(CPJ/IFEX) – The following is a 6 June 2005 CPJ press release: SERBIA & MONTENEGRO: Kosovo journalist shot New York, June 6, 2005 – Unidentified assailants shot journalist Bardhyl Ajeti from a passing car in Kosovo last Friday, according to international press reports. Ajeti, a reporter for the Albanian-language daily Bota Sot (World Today), is […]
(CPJ/IFEX) – The following is a 6 June 2005 CPJ press release:
SERBIA & MONTENEGRO: Kosovo journalist shot
New York, June 6, 2005 – Unidentified assailants shot journalist Bardhyl Ajeti from a passing car in Kosovo last Friday, according to international press reports.

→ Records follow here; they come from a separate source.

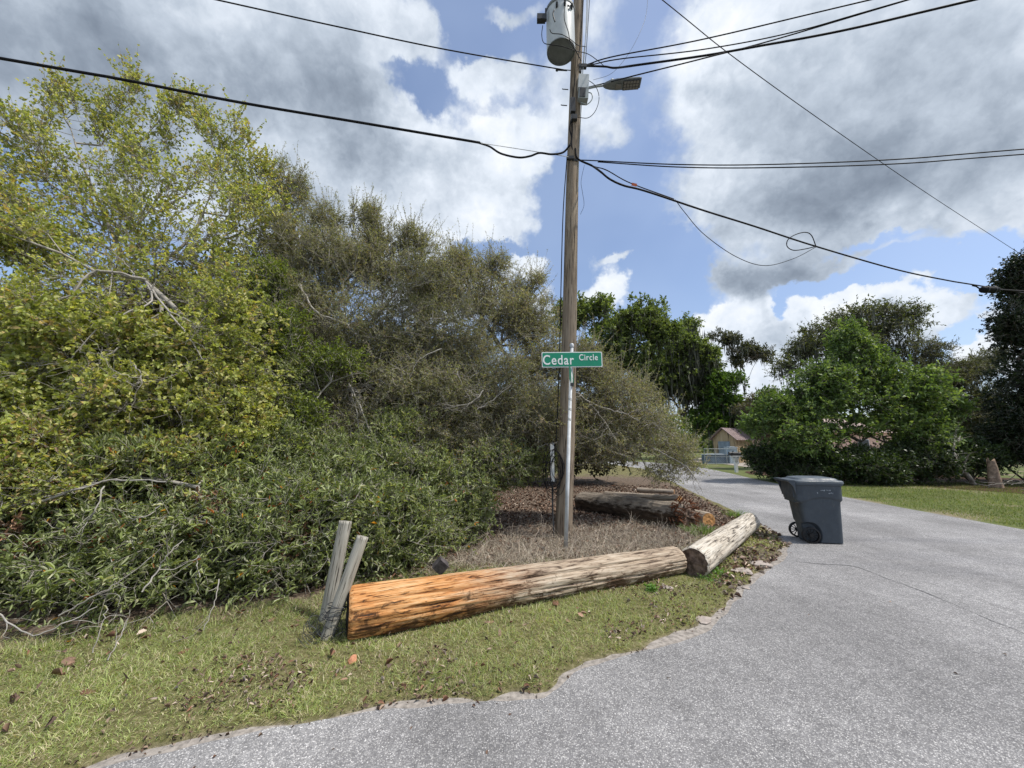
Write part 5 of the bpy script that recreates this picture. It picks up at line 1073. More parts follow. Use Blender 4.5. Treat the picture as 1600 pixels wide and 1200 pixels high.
# darker undergrowth deeper in, so that no open field shows through
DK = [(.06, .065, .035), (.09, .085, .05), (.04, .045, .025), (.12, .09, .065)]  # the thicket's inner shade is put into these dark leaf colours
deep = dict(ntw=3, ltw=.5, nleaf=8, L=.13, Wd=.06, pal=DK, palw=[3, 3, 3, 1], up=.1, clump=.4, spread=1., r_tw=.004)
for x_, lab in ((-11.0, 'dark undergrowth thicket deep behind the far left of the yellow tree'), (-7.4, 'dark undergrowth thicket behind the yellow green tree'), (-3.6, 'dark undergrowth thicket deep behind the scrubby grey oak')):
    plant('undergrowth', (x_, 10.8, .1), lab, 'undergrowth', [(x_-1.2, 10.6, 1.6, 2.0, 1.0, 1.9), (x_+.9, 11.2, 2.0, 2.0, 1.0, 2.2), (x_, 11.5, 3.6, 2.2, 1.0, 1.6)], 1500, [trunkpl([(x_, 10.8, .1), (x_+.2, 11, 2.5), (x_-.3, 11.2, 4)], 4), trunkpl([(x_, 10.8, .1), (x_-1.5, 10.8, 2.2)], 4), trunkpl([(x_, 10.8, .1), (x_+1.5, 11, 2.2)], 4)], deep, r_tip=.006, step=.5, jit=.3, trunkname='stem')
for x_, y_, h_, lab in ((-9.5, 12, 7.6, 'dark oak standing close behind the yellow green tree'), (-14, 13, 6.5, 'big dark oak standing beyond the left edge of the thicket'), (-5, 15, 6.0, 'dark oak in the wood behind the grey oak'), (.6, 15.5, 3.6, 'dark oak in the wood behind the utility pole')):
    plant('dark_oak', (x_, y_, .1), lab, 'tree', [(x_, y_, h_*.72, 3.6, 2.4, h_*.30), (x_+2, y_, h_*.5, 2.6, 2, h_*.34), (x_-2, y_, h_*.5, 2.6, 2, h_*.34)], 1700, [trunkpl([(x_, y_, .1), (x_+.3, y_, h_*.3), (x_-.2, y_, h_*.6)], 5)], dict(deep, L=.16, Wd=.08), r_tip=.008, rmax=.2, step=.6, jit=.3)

# ------------------------------------------------------------------ far trees, some hung with Spanish moss
GR = [(.13, .18, .062), (.18, .235, .085), (.095, .13, .05), (.23, .28, .11)]
MOSS = [(.11, .115, .09), (.16, .165, .13), (.08, .085, .065)]
def moss(root, tips, n, ln, wd_, name='hanging_moss'):
    b = np.array(root.location); i = rs.randint(0, len(tips), n); A = tips[i]+rs.normal(size=(n, 3))*.15; l_ = ln*(.2+1.3*rnd(0, 1, n)**2)*(.5+vnoise(tips[i]*.9)); D = unit(np.column_stack([rnd(-.12, .12, n), rnd(-.12, .12, n), -np.ones(n)]))
    col = np.array(MOSS)[rs.randint(0, 3, n)]*rnd(.8, 1.2, n)[:, None]
    g = [leaf_geo(A+rs.normal(size=(n, 3))*.05, D, l_, wd_*rnd(.6, 1.3, n), col, .35, .3) for _ in range(2)]
    v, f, c = merge(g); make_obj(name, v-b, f, M_DRY, root, col=c)
def far_tree(name, label, base, trunks, ells, ntip, L, Wd, pal=GR, palw=(3, 3, 3, 1), ntw=4, nleaf=9, ltw=.7, cat='tree', mossn=0, mossl=1.2, mossw=.1, rmax=.35, r_tip=.012, up=.1, step=.8, droop=0., spread=.9, clump=.6, shell=.45, bark=M_BARK, mat=M_LEAF, ck=8):
    ells = [tuple(e[:6])+((e[6] if len(e) > 6 else 1)*.5,) for e in ells]+clumps(ells, ck, .36)
    root, NPn, tips, dirs = plant(name, base, label, cat, ells, ntip, [trunkpl(t_, 5) for t_ in trunks], dict(ntw=ntw, ltw=ltw, nleaf=nleaf, L=L, Wd=Wd, pal=pal, palw=palw, up=up, droop=droop, clump=clump, spread=spread, r_tw=r_tip*.5), r_tip=r_tip, rmax=rmax, step=step, jit=.25, shell=shell, bark=bark, mat=mat)
    if mossn: moss(root, NPn[tips], mossn, mossl, mossw)
    return root
Y = 38.
far_tree('live_oak', 'large spreading live oak hung with grey moss, right behind the utility pole', (P(930, 700, Y)[0], Y, 0), [[(P(930, 700, Y)[0], Y, 0), P(940, 620, Y), P(930, 560, Y)], [P(940, 620, Y), P(985, 560, Y)], [P(940, 620, Y), P(900, 550, Y)]],
    [pe(905, 490, Y, 26, 24, 2.0), pe(935, 480, Y, 26, 16, 2), pe(880, 500, Y, 30, 26, 2.), pe(960, 520, Y, 45, 36, 3), pe(1000, 500, Y, 44, 30, 3), pe(985, 550, Y, 55, 36, 3), pe(930, 560, Y, 45, 30, 3), pe(1030, 530, Y, 24, 30, 2)], 1500, .24, .15, mossn=750, mossl=1.3, mossw=.10)
Y = 42.
far_tree('live_oak', 'dark live oak draped in long grey moss curtains beside the road bend', (P(1068, 720, Y)[0], Y, 0), [[(P(1068, 720, Y)[0], Y, 0), P(1068, 650, Y), P(1060, 590, Y)], [P(1068, 650, Y), P(1090, 590, Y)], [P(1068, 650, Y), P(1030, 590, Y)]],
    [pe(1060, 545, Y, 34, 30, 3), pe(1045, 580, Y, 45, 34, 3), pe(1088, 560, Y, 32, 28, 3), pe(1100, 590, Y, 28, 28, 2.4), pe(1075, 510, Y, 18, 14, 2), pe(1020, 600, Y, 40, 24, 3), pe(1085, 615, Y, 30, 16, 2.5)], 1500, .24, .15, palw=(3, 2.4, 3, 1.6), mossn=2000, mossl=2.5, mossw=.12)
Y = 46.
far_tree('moss_hung_tree', 'slender lone tree with a flat mossy crown standing against the white cloud', (P(1166, 700, Y)[0], Y, 0), [[(P(1166, 700, Y)[0], Y, 0), P(1167, 650, Y), P(1164, 610, Y), P(1163, 580, Y), P(1152, 555, Y)], [P(1164, 612, Y), P(1174, 580, Y), P(1186, 560, Y), P(1200, 553, Y)], [P(1163, 580, Y), P(1140, 540, Y), P(1125, 524, Y)]],
    [pe(1162, 548, Y, 24, 12, 2), pe(1186, 552, Y, 20, 9, 1.6), pe(1142, 530, Y, 16, 9, 1.5), pe(1122, 524, Y, 14, 6, 1.2), pe(1200, 558, Y, 10, 6, 1), pe(1152, 565, Y, 14, 9, 1)], 260, .24, .11, pal=[(.06, .07, .04), (.10, .10, .07), (.04, .05, .03)], palw=(3, 2, 2), ntw=3, mossn=420, mossl=1.2, mossw=.10, rmax=.42, ck=3)
far_tree('small_oak', 'small light green tree tucked under the mossy live oak crown', (P(1135, 700, 40)[0], 40, 0), [[(P(1135, 700, 40)[0], 40, 0), P(1135, 640, 40), P(1133, 610, 40)]], [pe(1136, 598, 40, 26, 14, 2), pe(1120, 615, 40, 18, 16, 1.6), pe(1140, 640, 40, 30, 24, 2.5), pe(1165, 660, 40, 30, 24, 2), pe(1110, 660, 40, 26, 26, 2)], 800, .26, .17, pal=[(.10, .18, .035), (.065, .12, .025), (.14, .21, .06)], palw=(3, 3, 1), mossn=350, mossl=1.6, mossw=.12)
far_tree('grey_shrub', 'grey brown leafless looking bush between the lone tree and the bright green tree', (P(1190, 720, 36)[0], 36, 0), [[(P(1190, 720, 36)[0], 36, 0), P(1190, 670, 36)]], [pe(1192, 628, 36, 20, 16, 1.5), pe(1180, 650, 36, 24, 20, 1.5), pe(1200, 670, 36, 24, 26, 1.5)], 600, .16, .07, pal=[(.10, .09, .065), (.15, .13, .10), (.08, .09, .05)], palw=(3, 2, 2), cat='shrub')
Y = 25.
far_tree('moss_hung_oak', 'high gnarled oak with a feathery mossy top rising behind the bright green tree', (P(1360, 735, Y)[0], Y, 0), [[(P(1360, 735, Y)[0], Y, 0), P(1350, 640, Y), P(1345, 570, Y), P(1370, 530, Y), P(1410, 515, Y), P(1428, 505, Y)], [P(1345, 580, Y), P(1300, 540, Y), P(1265, 530, Y)], [P(1348, 600, Y), P(1390, 560, Y), P(1405, 535, Y)], [P(1345, 570, Y), P(1340, 520, Y), P(1345, 495, Y)]],
    [pe(1285, 518, Y, 28, 14, 1.4), pe(1260, 545, Y, 28, 16, 1.4), pe(1330, 497, Y, 30, 12, 1.4), pe(1375, 488, Y, 34, 10, 1.4), pe(1415, 492, Y, 24, 9, 1.2), pe(1432, 505, Y, 10, 8, .8), pe(1380, 515, Y, 46, 22, 1.6), pe(1310, 540, Y, 50, 24, 1.6), pe(1400, 545, Y, 26, 18, 1.2), pe(1235, 575, Y, 24, 18, 1.2)], 1000, .14, .065, pal=[(.075, .10, .03), (.12, .14, .055), (.06, .07, .035), (.17, .18, .11)], palw=(3, 2, 3, 1), ntw=3, nleaf=8, mossn=1100, mossl=1.0, mossw=.06, rmax=.24, r_tip=.009)
far_tree('grey_oak', 'hazy grey olive oak with drooping moss, right of the gnarled high one', (P(1480, 740, 23)[0], 23, 0), [[(P(1480, 740, 23)[0], 23, 0), P(1470, 660, 23), P(1455, 590, 23)], [P(1470, 660, 23), P(1520, 590, 23)]],
    [pe(1450, 555, 23, 30, 22, 1.4), pe(1470, 590, 23, 46, 30, 1.6), pe(1520, 580, 23, 36, 18, 1.5), pe(1545, 560, 23, 24, 14, 1.2), pe(1440, 600, 23, 30, 34, 1.4), pe(1480, 640, 22, 70, 50, 1.6), pe(1540, 640, 22, 40, 50, 1.5)], 1900, .10, .042, pal=[(.085, .095, .05), (.13, .13, .085), (.06, .07, .04), (.10, .115, .05)], palw=(3, 2, 3, 2), ntw=4, nleaf=8, ltw=.5, mossn=900, mossl=.8, mossw=.05, rmax=.2, r_tip=.007)
Y = 16.8
BGc = [(.135, .21, .065), (.19, .275, .09), (.085, .135, .045), (.26, .34, .14)]
far_tree('bright_green_tree', 'broad fresh green tree leaning in the wind behind the trash cart', (P(1340, 755, Y)[0], Y, 0), [[(P(1340, 755, Y)[0], Y, 0), P(1345, 690, Y), P(1350, 620, Y), P(1335, 560, Y)], [P(1345, 690, Y), P(1260, 650, Y), P(1215, 640, Y)], [P(1345, 690, Y), P(1410, 650, Y), P(1450, 660, Y)], [P(1350, 620, Y), P(1400, 590, Y)]],
    [pe(1328, 540, Y, 24, 30, .8, 1.2), pe(1345, 580, Y, 55, 40, 1.2), pe(1300, 600, Y, 70, 38, 1.4), pe(1400, 595, Y, 55, 36, 1.3), pe(1415, 640, Y, 65, 50, 1.5), pe(1340, 625, Y, 80, 26, 1.6, .8), pe(1255, 640, Y, 55, 32, 1.3), pe(1215, 635, Y, 36, 26, 1.0), pe(1250, 685, Y, 70, 34, 1.3), pe(1440, 690, Y, 50, 36, 1.3), pe(1330, 672, Y, 44, 18, 1.0, .5), pe(1332, 525, Y, 9, 26, .4, 2.2), pe(1350, 548, Y, 14, 22, .5, 1.6), pe(1318, 548, Y, 12, 18, .5, 1.4), pe(1280, 590, Y, 14, 18, .5, 1.4), pe(1180, 660, Y, 20, 16, .6, 1.2), pe(1480, 640, Y, 24, 18, .7, 1.2)], 2300, .125, .070, pal=BGc, palw=(3.4, 3, 3, .8), ntw=4, nleaf=8, ltw=.45, rmax=.14, r_tip=.006, step=.5, droop=.05, ck=14)
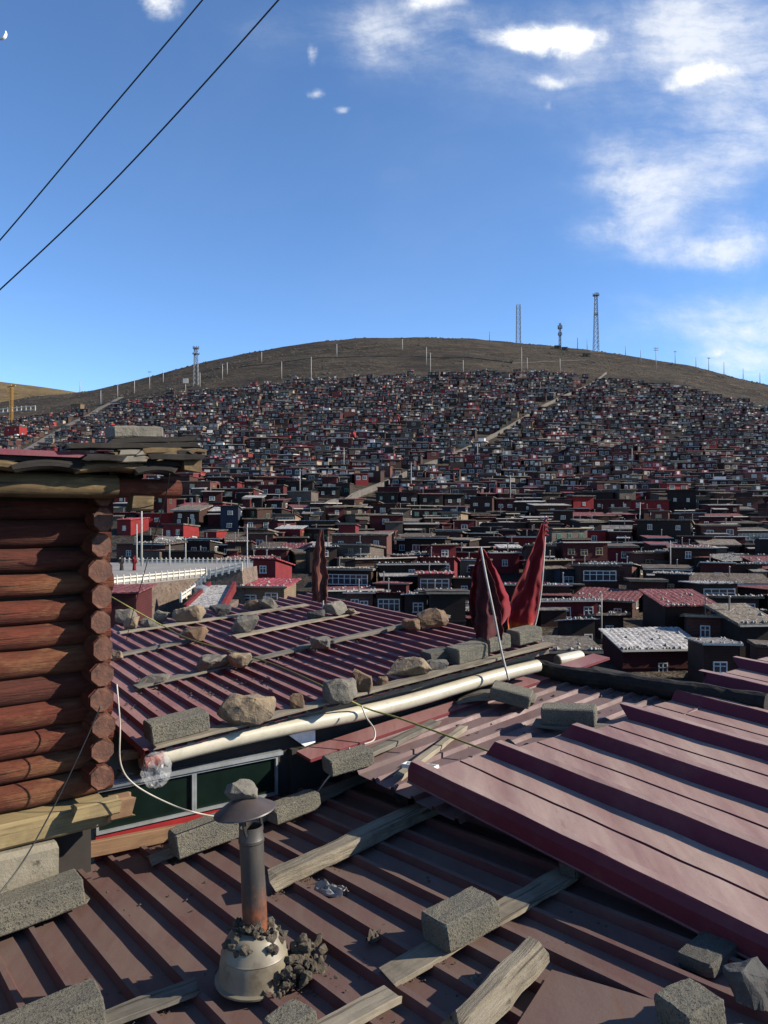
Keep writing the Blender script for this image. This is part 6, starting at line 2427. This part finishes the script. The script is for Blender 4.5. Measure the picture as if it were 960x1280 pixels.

Ajeti, a reporter for the Albanian-language daily Bota Sot (World Today), is now in a coma. Ajeti, 28, was driving from Kosovo’s capital of Pristina to the eastern Kosovo town of Gnjilane when at least one attacker shot at him from another car, according to the Kosova Journalists’ Association, a local union.
Police spokesman Refki Morina said Saturday that Ajeti was shot in the head from a close range, but did not identify any possible motives, according to The Associated Press.
Baton Haxhiu, President of the Kosova Journalists’ Association, told CPJ in a telephone interview today that Ajeti wrote daily editorials for Bota Sot, which is allied with the governing Democratic League of Kosovo (LDK) party. He often criticized opposition party figures in his editorials, Haxhiu told CPJ.
CPJ is investigating whether the attack on Ajeti is connected to his journalism work.
“We are very concerned about Bardhyl Ajeti, who is in critical condition and fighting for his life,” CPJ Executive Director Ann Cooper said. “We call on the U.N. police in Kosovo to investigate this case aggressively and bring those responsible to justice.”
Bota Sot journalists have been threatened and attacked in the past. Reporter Bekim Kastrati was shot and murdered in a drive-by shooting in October 2001.
The predominantly ethnic Albanian province of Kosovo is legally part of Serbia and Montenegro, but has been run by a temporary U.N. administration since June 1999.